McCarthy has hinted for months that he and his staff, with Mike Nolan at defensive coordinator, prefer a larger mold of defensive tackle. Even still, this is quite a departure from previous years, as former defensive coordinator Rod Marinelli preferred smaller defensive tackles who could get up the field faster.

Poe has done a little bit of everything since being taken No. 11 overall in the 2012 NFL Draft by the Kansas City Chiefs. He quickly became one of the best pure nose tackles in football during his time in Kansas City's 3-4 scheme, earning his way to back-to-back Pro Bowls in 2013 and 2014.

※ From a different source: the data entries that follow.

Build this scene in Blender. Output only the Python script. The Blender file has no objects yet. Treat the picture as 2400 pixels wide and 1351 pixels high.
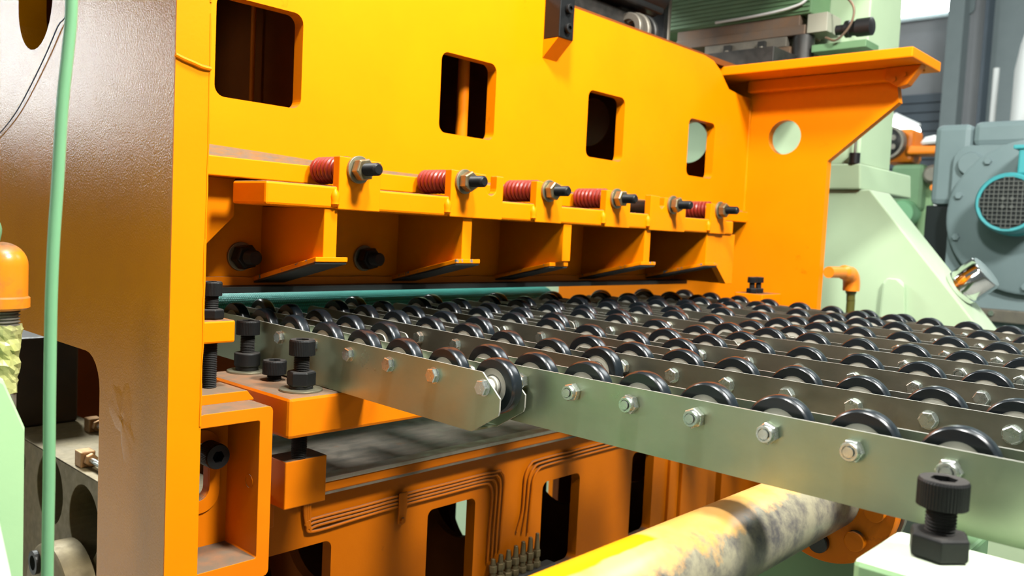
import bpy, bmesh, math, random
from math import pi, sin, cos, tan, atan2, sqrt
from mathutils import Matrix, Vector
from mathutils.geometry import tessellate_polygon
random.seed(4)
scene = bpy.context.scene
COL = scene.collection
FLOOR = -1.25

# ------------------------------------------------------------------ camera
cam_data = bpy.data.cameras.new('camera')
cam = bpy.data.objects.new('camera', cam_data)
COL.objects.link(cam)
scene.camera = cam
YAW, PITCH, ROLL = math.radians(42.68525), math.radians(-3.72523), math.radians(2.79670)
fw = Vector((cos(YAW)*cos(PITCH), sin(YAW)*cos(PITCH), sin(PITCH)))
rt = Vector((sin(YAW), -cos(YAW), 0))
up = rt.cross(fw)
r2 = rt*cos(ROLL) + up*sin(ROLL)
u2 = -rt*sin(ROLL) + up*cos(ROLL)
cam.matrix_world = Matrix(((r2.x, u2.x, -fw.x, 0), (r2.y, u2.y, -fw.y, 0), (r2.z, u2.z, -fw.z, 0), (0, 0, 0, 1)))
cam_data.sensor_width = 36.0
cam_data.lens = 1984.06*36/2400
cam_data.clip_start = 0.02
cam_data.clip_end = 60
cam_data.dof.use_dof = True
cam_data.dof.focus_distance = 0.85
cam_data.dof.aperture_fstop = 9.0

# ------------------------------------------------------------------ light
scene.view_settings.view_transform = 'Standard'
scene.view_settings.look = 'None'
scene.view_settings.gamma = 1.0
scene.view_settings.use_curve_mapping = False
scene.view_settings.exposure = 0.0
scene.cycles.diffuse_bounces = 1

world = bpy.data.worlds.new('hall_daylight')
scene.world = world
world.use_nodes = True
bg = world.node_tree.nodes['Background']
bg.inputs[0].default_value = (0.86, 1.0, 0.95, 1)
bg.inputs[1].default_value = 0.15

def lamp(name, loc, target, size, energy, color=(1, 1, 1), shape='DISK', size_y=None):
    d = bpy.data.lights.new(name, 'AREA')
    d.shape = shape
    d.size = size
    if size_y: d.size_y = size_y
    d.energy = energy
    d.color = color
    o = bpy.data.objects.new(name, d)
    COL.objects.link(o)
    o.location = loc
    o.rotation_euler = (Vector(target)-Vector(loc)).to_track_quat('-Z', 'Y').to_euler()
    return o
lamp('work_lamp', (0.84, -0.72, 1.62), (0.9, 0.9, 0.0), 0.40, 107, (1.0, 0.98, 0.92))
lamp('left_work_lamp', (0.43, 0.33, 1.32), (1.2, 0.9, 0.1), 0.2, 42, (1.0, 0.98, 0.92))
lamp('left_fill_lamp', (-4.0, 0.5, 2.2), (0.4, 1.0, -0.1), 1.5, 36, (1.0, 1.0, 0.94))  # fill light added to lift the faces turned left
lamp('hall_lamp', (1.2, 0.2, 3.6), (1.2, 0.2, 0), 1.6, 22, (0.92, 1.0, 0.95))
lamp('far_hall_lamp', (5.5, -0.5, 3.6), (5.5, 1.5, 0), 2.2, 150, (0.95, 1.0, 1.0))
lamp('rear_hall_lamp', (0.9, 4.0, 2.6), (0.9, 1.5, -0.2), 1.0, 330, (0.95, 1.0, 0.98))

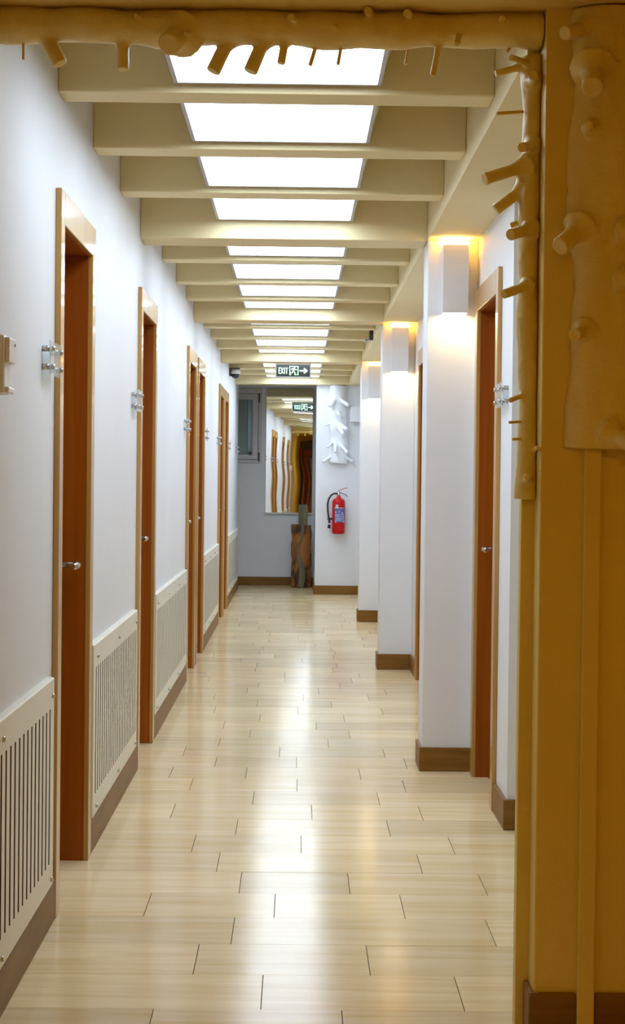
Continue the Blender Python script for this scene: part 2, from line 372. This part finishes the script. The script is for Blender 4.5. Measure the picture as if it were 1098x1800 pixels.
# ------------------------------------------------------------------ sconces on the pillars
def sconce(y, lb):
    x0, x1, z0, z1, d = .621, .731, 2.018, 2.314, .105
    t = thing('wall_sconce', ((x0+x1)/2, y, z0), lb, 'wall lamp', 'box sconces on the pillars')
    e = .004; yf = y-d
    mb = MB().box(x0, x1, yf, yf+e, z0, z1).box(x0, x0+e, yf+e, y, z0, z1).box(x1-e, x1, yf+e, y, z0, z1)
    mb.box(x0+e, x1-e, y-.006, y, z0+.02, z1-.02)
    mb.build('housing', 'housing', t)
    box('lower_diffuser', 'sconce_glow', x0+e, x1-e, yf+e, y-.006, z0+.006, z0+.012, t)
    box('upper_diffuser', 'sconce_up', x0+.02, x1-.02, yf+.025, y-.02, z1-.045, z1-.035, t)
    return t
for y, k in zip(PILL, ('nearest', 'middle', 'farthest')):
    sconce(y, 'white box wall sconce glowing up and down on the %s pillar' % k)

# ------------------------------------------------------------------ hall lamps (behind the viewer)
for (x, y, lb) in ((.35, 1.2, 'round warm ceiling lamp in the hall'),):
    t = thing('ceiling_lamp', (x, y, Z_HALL), lb, 'ceiling lamp')
    MB().lathe([(.15, -.012), (.16, -.03), (.16, 0)], (x, y, Z_HALL), 32).build('rim', 'housing', t)
    MB().lathe([(.02, -.055), (.08, -.05), (.13, -.035), (.148, -.014)], (x, y, Z_HALL), 32).build('diffuser', 'hall_glow', t)

# ------------------------------------------------------------------ radiator covers on the left wall
def edge(o, sign):         # cut faces of the routed slots show the raw board
    if len(o.data.materials) < 2: o.data.materials.append(M['mdf'])
    for p in o.data.polygons:
        if p.normal.y*sign > .9: p.material_index = 1
slatm = None
def radiator_cover(y0, y1, screws, slot_end, lb):
    global slatm
    t = thing('radiator_cover', (XL+.01, (y0+y1)/2, .125), lb, 'radiator cover', 'slotted radiator covers')
    xa, xb, zb, zt, s0, s1, P, G = XL+.008, XL+.0215, .125, .716, .196, .634, .0695, .021
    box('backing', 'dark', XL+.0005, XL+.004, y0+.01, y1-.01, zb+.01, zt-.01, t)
    MB().prism([(XL, zt-.015), (xa, zt-.015), (xa, s1), (xb, s1), (xb, zt-.004), (xb-.004, zt), (XL, zt)], 'y', y0, y1).build('top_rail', 'cover', t)
    box('bottom_rail', 'cover', xa, xb, y0, y1, zb, s0, t, .002)
    ys = slot_end; slots = []
    while ys > y0+.06: slots.append(ys); ys -= P
    slots.reverse()
    edge(box('end_stile', 'cover', xa, xb, y0, slots[0]-G/2, s0, s1, t), 1)
    edge(box('end_stile', 'cover', xa, xb, slots[-1]+G/2, y1, s0, s1, t), -1)
    if slatm is None:
        o = MB().box(xa, xb, -(P-G)/2, (P-G)/2, s0, s1).build('slat', 'cover'); edge(o, 1); edge(o, -1); slatm = o.data; bpy.data.objects.remove(o)
    for a, b in zip(slots[:-1], slots[1:]):
        o = bpy.data.objects.new('slat', slatm); COL.objects.link(o); o.location = (0, (a+b)/2, 0); attach(o, t)
    for ys in screws:
        for z in (.668, .150):
            MB().tube([(xb-.001, ys, z), (xb+.007, ys, z)], [.0075, .0065], 12).build('screw', 'chrome', t)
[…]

From there, he spent a year in Atlanta, where he collected 39 tackles and 2.5 sacks in the Falcons' four-man front. He signed a three-year, $27 million contract with the Carolina Panthers in 2018. This past fall he posted 22 tackles and four sacks across 11 games, but the Panthers opted not to pick up the option on the third and final year of his contract.

Poe should be intriguing to Cowboys fans for more than just being the team's biggest defensive tackle since Jay Ratliff. Specifically, his size and strength allow him to anchor two types of scheme. As noted, he has extensive experience lining up as a true nose, or a zero technique, in a 3-4 defense. He has also played as a tilted nose, or a one technique, in Atlanta and Carolina's 4-3 schemes.

McCarthy has said before that he intends to have four down linemen in his defense, but both he and Nolan have allowed that they'd like to be multiple. Poe could help them do just that.

To this point, it's the clearest signal so far about just how different this new tenure might be.